Why Your Credit Card Is a National Security Threat
Why It Matters
Reliance on foreign payment networks exposes Canada’s economy to coercive shutdowns and data exploitation, threatening both commercial continuity and strategic independence.
Key Takeaways
- •Visa/Mastercard hold 96% Canadian credit market
- •U.S. networks can be weaponized against sovereign economies
- •Canada lacks sovereign credit infrastructure for online payments
- •2022 Rogers outage cost ≈$105 million USD
- •UK/EU building alternatives; Canada lags
Pulse Analysis
The dominance of Visa and Mastercard in Canada is more than a market share statistic; it represents a strategic choke point where a foreign power can influence domestic commerce. By routing the majority of card transactions through U.S. networks, Canada hands over not only payment processing but also granular spending data that fuels American economic intelligence and AI models. This data asymmetry gives Washington leverage to apply pressure, as seen when sanctions forced a Canadian ICC judge to seek alternative payment methods for travel and lodging.

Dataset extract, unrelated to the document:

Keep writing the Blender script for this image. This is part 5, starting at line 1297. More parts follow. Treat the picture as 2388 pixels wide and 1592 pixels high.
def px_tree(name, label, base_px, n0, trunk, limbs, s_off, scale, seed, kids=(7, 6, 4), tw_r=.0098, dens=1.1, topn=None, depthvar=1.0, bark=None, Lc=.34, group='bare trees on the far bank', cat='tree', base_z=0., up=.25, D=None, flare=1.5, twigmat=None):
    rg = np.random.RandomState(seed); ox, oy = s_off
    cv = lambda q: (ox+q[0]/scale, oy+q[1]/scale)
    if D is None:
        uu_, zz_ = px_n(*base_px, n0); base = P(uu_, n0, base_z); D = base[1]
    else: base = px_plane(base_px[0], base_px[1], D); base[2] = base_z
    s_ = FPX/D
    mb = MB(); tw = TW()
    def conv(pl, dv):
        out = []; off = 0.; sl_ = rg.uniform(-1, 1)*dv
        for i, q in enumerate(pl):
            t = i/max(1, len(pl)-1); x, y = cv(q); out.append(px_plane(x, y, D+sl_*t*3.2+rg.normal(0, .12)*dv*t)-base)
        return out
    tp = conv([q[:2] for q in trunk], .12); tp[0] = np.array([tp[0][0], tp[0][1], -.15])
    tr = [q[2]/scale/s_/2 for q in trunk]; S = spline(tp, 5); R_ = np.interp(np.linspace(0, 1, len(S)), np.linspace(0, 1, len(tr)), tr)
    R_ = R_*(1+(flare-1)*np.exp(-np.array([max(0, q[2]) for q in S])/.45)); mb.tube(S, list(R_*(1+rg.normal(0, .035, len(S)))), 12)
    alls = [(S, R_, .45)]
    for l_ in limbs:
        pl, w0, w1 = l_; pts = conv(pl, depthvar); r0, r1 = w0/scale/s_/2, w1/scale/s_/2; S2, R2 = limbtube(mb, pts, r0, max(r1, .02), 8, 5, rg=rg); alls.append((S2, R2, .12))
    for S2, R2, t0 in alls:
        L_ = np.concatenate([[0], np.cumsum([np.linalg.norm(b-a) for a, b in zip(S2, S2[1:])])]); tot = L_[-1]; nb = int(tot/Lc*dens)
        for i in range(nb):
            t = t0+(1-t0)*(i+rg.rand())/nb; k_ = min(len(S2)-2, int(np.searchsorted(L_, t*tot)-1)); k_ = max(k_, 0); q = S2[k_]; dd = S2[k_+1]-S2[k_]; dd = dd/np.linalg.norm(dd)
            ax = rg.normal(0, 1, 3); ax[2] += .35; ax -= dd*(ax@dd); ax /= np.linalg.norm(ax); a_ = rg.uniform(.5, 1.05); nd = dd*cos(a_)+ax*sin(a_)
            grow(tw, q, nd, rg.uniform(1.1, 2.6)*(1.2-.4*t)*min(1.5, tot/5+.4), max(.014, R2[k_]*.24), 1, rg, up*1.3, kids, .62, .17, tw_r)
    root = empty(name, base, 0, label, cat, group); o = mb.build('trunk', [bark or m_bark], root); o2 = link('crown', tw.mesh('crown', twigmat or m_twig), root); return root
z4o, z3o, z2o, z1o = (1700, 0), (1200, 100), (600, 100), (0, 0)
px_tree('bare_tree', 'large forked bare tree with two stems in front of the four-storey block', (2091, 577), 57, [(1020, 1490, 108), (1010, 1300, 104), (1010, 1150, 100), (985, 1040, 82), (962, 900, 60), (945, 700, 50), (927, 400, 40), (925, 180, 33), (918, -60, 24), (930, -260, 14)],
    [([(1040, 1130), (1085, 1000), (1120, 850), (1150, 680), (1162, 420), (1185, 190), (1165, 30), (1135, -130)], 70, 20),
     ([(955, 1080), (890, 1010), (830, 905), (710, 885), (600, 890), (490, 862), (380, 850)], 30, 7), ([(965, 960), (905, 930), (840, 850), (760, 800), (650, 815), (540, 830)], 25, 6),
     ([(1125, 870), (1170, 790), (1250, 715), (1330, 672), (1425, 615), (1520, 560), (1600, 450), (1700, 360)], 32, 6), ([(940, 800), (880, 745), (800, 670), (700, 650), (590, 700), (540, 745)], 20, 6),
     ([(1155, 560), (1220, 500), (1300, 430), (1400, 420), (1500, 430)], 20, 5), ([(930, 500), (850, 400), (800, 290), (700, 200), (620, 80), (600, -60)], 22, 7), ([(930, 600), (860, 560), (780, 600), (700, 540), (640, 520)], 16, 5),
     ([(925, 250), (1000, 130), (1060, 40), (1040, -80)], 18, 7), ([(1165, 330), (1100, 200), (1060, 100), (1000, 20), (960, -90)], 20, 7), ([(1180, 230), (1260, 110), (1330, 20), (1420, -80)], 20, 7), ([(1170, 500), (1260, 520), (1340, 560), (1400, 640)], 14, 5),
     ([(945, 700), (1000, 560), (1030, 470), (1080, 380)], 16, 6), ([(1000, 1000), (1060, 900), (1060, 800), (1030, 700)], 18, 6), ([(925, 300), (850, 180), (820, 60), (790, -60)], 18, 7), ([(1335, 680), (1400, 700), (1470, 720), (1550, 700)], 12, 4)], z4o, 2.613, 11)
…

Economic disruptions from infrastructure failures underscore the tangible costs of this dependency. The 2022 Rogers outage, which knocked out Interac services for over 12 million users, was estimated to cost the Canadian economy about $142 million CAD (roughly $105 million USD). A later six‑hour Cloudflare outage in 2025 cost Shopify $4 million USD, highlighting how even brief interruptions can ripple through the digital economy. When Visa and Mastercard voluntarily suspend services—as they did in Russia after the 2022 invasion—their ability to isolate markets becomes a potent geopolitical tool, turning payment networks into instruments of statecraft.
Policymakers now face a clear mandate: build a resilient, home‑grown payments ecosystem that can operate independently of U.S. standards. Canada already enjoys a robust domestic debit system through Interac, but a sovereign credit and online‑transaction layer remains missing. Initiatives like the Digital Governance Council, backed by G7 and G20 commitments, aim to define the technical and regulatory foundations for such an infrastructure. By investing in Canadian‑controlled authentication, settlement, and data‑privacy frameworks, the country can protect its economic sovereignty, reduce exposure to external coercion, and ensure that critical commerce flows remain under national oversight.